───── DATA ENTRIES

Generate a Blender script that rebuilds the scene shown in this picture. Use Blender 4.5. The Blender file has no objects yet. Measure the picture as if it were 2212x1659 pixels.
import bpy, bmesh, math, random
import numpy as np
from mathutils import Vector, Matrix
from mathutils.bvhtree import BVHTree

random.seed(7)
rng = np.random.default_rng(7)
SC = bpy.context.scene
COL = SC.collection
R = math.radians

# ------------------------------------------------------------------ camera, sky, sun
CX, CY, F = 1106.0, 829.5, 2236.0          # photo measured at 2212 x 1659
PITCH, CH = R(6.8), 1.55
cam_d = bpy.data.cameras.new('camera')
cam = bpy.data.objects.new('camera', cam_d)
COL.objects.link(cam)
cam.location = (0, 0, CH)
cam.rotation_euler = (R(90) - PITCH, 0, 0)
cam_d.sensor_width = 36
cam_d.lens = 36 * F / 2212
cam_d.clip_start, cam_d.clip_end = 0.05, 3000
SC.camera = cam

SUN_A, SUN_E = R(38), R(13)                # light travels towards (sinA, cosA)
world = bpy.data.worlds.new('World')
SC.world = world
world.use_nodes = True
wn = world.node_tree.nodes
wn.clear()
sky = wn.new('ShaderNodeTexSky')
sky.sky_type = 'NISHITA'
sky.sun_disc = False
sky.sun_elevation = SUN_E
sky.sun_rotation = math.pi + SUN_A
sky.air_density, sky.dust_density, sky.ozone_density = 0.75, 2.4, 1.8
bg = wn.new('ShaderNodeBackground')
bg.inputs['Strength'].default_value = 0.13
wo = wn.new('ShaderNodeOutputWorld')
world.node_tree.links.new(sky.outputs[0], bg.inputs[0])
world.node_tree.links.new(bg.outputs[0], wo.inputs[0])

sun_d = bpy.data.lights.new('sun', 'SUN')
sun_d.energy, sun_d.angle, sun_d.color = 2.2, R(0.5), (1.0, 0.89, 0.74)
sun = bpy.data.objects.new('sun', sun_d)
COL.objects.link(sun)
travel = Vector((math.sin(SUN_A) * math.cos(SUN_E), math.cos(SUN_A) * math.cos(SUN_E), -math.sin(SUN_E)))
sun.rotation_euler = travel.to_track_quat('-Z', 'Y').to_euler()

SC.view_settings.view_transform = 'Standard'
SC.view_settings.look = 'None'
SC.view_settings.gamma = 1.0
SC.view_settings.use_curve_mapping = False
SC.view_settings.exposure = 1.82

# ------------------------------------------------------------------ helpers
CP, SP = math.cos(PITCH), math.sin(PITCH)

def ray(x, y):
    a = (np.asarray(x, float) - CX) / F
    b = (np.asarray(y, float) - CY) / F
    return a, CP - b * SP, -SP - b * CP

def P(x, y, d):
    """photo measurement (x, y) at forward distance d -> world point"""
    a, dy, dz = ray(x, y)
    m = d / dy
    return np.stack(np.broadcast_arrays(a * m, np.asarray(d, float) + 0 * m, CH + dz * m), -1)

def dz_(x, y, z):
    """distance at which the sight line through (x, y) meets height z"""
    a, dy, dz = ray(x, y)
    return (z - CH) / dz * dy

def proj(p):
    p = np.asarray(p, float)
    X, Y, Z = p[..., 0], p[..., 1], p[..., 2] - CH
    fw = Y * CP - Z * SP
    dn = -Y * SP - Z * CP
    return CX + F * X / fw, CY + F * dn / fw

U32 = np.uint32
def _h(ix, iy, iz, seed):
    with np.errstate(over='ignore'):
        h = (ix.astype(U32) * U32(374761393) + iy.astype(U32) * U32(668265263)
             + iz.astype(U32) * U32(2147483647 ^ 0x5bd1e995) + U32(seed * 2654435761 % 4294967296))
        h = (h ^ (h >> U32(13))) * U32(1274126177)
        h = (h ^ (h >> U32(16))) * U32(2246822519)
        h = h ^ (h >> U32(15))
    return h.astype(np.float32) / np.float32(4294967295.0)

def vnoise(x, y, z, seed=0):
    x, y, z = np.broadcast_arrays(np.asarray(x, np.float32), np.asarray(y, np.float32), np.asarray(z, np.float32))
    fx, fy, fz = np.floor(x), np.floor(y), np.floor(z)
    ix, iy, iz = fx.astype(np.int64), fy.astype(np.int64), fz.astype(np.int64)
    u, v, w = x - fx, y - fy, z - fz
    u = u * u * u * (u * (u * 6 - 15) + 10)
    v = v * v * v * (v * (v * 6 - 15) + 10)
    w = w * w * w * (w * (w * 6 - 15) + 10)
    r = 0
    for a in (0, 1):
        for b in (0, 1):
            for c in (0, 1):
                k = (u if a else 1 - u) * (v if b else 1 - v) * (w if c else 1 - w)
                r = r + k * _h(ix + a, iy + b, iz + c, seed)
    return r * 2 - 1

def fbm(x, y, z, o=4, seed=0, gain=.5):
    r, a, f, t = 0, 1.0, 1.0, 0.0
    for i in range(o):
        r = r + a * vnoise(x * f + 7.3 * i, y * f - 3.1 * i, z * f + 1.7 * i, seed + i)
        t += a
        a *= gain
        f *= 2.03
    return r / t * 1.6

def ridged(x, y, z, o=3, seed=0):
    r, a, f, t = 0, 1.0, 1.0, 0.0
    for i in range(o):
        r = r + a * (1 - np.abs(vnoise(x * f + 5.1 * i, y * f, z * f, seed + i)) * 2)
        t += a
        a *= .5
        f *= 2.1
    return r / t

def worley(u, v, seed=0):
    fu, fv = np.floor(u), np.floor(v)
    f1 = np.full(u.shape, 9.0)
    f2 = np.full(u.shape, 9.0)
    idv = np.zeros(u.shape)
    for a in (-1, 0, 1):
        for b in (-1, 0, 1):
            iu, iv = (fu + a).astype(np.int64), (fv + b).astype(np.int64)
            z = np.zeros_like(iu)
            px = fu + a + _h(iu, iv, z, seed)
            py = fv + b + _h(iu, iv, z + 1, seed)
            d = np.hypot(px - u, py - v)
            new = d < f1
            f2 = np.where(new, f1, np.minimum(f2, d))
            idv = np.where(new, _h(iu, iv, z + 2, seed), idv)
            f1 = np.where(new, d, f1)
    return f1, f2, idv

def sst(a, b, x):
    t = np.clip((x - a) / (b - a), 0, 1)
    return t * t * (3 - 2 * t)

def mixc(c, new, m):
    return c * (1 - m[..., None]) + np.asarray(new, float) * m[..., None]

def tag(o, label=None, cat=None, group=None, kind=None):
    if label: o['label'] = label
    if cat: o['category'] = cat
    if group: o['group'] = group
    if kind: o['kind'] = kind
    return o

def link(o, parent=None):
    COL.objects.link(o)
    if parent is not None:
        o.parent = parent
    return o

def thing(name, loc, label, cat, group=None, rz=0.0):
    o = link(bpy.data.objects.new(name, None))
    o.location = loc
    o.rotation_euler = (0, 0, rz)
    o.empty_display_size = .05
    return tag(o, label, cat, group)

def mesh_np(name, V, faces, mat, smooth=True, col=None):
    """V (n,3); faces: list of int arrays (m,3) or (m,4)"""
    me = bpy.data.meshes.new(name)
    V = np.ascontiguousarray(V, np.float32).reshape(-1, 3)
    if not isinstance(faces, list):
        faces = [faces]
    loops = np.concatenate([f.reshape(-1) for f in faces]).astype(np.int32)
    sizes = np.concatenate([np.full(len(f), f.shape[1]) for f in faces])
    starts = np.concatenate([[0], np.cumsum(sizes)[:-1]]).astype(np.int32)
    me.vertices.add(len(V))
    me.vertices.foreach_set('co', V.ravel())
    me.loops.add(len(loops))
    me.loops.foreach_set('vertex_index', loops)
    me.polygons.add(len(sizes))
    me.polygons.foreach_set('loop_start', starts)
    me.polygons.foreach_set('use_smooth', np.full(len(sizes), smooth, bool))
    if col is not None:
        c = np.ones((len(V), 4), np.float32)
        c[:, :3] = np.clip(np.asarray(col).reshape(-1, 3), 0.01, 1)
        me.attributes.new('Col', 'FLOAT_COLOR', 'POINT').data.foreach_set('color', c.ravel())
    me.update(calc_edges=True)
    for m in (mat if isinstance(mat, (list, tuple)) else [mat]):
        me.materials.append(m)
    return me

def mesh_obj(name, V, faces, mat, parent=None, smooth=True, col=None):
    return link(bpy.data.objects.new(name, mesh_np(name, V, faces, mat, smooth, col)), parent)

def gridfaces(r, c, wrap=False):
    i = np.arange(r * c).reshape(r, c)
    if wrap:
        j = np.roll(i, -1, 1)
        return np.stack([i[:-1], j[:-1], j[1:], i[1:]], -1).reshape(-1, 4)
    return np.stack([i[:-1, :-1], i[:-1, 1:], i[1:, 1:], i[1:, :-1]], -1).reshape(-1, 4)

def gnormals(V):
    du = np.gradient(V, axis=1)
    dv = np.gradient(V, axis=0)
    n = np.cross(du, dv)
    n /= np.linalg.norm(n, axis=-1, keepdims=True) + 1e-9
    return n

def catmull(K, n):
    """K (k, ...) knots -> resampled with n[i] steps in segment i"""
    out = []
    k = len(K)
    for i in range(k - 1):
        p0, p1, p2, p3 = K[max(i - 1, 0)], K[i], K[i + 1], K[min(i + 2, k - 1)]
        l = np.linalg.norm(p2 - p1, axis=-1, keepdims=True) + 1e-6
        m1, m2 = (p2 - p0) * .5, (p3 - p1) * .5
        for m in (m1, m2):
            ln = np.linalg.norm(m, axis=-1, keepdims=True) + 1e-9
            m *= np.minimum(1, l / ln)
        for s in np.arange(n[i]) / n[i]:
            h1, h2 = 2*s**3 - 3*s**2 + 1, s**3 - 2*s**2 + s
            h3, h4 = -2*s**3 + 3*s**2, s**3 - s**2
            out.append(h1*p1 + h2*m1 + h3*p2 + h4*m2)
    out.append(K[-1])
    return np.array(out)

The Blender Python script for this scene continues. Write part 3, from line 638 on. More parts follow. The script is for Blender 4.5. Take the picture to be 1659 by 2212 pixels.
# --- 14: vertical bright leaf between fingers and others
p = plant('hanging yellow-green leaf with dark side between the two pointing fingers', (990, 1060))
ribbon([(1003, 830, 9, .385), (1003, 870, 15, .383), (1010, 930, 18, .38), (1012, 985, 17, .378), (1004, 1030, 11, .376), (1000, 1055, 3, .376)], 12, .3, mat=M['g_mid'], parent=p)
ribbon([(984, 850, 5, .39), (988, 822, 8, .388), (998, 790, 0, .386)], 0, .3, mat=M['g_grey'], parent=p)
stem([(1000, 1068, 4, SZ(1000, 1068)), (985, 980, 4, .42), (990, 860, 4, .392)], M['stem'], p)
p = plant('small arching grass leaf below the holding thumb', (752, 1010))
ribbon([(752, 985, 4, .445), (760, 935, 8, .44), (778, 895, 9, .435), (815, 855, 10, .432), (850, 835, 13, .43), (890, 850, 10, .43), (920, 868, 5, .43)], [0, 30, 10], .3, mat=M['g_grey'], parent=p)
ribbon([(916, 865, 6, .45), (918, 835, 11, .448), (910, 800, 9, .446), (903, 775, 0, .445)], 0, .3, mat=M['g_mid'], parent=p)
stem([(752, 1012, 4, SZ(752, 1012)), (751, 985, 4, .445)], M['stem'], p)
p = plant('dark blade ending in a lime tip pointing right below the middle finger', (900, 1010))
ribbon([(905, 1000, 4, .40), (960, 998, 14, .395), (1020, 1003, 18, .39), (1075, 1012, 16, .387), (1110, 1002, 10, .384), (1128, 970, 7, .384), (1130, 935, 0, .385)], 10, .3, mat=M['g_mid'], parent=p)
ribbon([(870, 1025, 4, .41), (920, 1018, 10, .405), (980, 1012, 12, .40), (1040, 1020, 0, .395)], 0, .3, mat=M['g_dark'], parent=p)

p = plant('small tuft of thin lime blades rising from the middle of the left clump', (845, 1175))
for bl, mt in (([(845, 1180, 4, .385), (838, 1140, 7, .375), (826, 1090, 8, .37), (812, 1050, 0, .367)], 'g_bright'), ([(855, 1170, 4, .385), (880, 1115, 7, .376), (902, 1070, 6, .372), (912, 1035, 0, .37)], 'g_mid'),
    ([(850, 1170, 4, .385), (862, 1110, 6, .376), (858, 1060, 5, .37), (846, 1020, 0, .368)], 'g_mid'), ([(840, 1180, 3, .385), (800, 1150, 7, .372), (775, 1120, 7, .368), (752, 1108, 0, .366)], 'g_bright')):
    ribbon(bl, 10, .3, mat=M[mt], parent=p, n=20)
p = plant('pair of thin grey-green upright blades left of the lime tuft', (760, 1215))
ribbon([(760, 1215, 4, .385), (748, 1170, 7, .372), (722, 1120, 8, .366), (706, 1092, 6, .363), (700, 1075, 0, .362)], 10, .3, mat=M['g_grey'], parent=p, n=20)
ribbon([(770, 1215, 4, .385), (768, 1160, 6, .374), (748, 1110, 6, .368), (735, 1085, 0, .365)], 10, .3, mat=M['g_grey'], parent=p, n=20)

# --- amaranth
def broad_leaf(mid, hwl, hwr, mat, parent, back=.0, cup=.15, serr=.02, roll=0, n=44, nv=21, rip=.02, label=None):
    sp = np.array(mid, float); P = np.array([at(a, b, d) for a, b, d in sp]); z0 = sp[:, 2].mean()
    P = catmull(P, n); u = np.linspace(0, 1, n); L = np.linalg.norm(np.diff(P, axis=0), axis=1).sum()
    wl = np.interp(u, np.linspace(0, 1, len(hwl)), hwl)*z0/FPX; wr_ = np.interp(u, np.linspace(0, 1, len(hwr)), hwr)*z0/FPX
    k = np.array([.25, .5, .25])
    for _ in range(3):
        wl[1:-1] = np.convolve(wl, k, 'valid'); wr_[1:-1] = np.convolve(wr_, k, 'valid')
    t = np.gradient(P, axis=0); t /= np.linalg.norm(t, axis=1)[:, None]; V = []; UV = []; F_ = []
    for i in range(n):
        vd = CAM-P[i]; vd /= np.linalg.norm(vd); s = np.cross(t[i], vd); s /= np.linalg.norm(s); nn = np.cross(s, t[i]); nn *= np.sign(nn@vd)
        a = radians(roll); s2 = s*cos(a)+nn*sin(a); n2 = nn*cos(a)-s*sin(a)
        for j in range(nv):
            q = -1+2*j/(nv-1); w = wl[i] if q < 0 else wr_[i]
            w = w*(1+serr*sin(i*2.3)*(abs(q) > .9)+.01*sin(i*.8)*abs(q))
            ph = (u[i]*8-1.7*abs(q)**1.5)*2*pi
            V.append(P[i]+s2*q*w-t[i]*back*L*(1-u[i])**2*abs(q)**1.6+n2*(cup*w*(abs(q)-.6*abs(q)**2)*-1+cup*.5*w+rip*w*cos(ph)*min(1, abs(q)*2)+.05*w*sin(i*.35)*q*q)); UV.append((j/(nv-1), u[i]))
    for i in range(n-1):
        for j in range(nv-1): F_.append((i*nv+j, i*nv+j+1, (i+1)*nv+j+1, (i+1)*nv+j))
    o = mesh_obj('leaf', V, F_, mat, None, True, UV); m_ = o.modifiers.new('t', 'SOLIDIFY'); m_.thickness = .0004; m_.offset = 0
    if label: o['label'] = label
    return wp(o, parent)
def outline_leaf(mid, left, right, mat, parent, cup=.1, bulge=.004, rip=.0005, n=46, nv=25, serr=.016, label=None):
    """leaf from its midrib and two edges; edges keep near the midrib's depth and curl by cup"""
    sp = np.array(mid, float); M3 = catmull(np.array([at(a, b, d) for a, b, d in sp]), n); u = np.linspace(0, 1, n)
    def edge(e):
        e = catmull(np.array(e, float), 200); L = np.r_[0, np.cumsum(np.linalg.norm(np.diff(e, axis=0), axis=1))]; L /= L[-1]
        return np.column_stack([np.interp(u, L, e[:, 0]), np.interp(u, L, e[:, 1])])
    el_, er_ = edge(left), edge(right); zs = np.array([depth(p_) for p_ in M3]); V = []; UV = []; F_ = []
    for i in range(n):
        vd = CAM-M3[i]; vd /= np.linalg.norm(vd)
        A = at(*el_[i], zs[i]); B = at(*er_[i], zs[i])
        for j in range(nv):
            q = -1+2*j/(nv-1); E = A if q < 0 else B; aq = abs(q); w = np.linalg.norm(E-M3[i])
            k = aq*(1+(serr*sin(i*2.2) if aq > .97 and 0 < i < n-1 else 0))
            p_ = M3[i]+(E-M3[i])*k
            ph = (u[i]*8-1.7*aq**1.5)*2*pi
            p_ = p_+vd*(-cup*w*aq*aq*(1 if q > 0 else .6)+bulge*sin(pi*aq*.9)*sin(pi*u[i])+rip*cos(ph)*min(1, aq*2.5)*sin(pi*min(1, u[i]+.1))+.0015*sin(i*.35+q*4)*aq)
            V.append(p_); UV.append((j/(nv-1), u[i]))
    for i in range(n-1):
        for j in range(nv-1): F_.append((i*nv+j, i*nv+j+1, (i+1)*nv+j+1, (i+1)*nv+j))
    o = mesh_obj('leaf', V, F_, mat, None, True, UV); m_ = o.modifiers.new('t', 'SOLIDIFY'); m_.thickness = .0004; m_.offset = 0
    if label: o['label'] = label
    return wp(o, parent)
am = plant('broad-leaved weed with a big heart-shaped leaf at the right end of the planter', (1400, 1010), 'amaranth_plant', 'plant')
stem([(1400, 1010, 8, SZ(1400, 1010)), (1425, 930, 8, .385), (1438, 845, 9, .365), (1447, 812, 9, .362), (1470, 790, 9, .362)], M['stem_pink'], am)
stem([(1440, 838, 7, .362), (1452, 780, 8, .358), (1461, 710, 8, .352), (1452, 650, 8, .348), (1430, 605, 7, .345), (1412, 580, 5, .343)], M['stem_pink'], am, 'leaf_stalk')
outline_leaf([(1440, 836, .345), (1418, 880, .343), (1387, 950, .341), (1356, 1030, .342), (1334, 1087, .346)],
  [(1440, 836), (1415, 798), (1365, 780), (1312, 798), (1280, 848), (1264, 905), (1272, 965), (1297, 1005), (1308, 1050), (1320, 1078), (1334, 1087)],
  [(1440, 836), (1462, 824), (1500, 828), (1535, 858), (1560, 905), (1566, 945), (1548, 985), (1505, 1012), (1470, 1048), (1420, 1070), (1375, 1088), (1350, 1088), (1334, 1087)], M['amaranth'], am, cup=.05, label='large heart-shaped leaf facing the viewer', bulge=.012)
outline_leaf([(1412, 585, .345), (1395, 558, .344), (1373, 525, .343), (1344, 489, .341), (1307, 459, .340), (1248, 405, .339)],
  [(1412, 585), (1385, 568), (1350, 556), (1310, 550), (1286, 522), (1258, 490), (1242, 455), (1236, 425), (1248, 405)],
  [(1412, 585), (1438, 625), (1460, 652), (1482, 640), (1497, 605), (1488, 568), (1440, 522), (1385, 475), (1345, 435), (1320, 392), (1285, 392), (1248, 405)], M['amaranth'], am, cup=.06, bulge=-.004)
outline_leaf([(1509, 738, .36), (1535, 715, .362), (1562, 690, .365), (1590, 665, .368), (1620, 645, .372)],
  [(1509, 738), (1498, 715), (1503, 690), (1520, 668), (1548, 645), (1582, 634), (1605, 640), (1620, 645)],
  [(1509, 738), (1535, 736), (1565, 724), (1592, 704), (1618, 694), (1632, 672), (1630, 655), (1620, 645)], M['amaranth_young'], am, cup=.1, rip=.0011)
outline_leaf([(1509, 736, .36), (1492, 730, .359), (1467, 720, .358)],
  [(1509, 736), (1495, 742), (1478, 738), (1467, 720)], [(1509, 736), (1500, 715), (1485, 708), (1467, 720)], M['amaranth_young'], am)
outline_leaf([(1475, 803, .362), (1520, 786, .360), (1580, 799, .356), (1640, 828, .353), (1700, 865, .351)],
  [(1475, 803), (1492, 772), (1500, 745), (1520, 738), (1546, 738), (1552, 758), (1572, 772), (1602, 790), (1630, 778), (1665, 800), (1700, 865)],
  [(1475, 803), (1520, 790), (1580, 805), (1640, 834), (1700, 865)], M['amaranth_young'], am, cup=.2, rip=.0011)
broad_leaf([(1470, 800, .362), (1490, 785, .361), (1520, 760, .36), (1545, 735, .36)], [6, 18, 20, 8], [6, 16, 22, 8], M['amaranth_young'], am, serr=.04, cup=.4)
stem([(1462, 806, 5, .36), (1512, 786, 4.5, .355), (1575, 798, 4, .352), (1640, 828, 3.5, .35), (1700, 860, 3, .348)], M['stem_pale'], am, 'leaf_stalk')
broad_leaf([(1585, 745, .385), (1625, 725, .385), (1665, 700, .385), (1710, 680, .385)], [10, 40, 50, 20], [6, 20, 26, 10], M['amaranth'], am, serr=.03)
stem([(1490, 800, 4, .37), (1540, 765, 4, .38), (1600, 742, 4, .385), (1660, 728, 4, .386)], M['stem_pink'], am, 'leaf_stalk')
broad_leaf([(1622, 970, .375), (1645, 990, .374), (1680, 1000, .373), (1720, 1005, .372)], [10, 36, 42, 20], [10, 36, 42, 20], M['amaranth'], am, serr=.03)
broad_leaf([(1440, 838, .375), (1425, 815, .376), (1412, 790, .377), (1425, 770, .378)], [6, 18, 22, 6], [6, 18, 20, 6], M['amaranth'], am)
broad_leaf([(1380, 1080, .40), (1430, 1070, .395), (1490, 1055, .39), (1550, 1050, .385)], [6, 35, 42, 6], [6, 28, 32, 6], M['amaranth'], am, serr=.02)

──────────

[BRIEF]: Check each line of the records for the word "this", and show the lines that contain it.

[OUTPUT OF THE EXERCISE]:
Generate a Blender script that rebuilds the scene shown in this picture. Use Blender 4.5. The Blender file has no objects yet. Measure the picture as if it were 2212x1659 pixels.
The Blender Python script for this scene continues. Write part 3, from line 638 on. More parts follow. The script is for Blender 4.5. Take the picture to be 1659 by 2212 pixels.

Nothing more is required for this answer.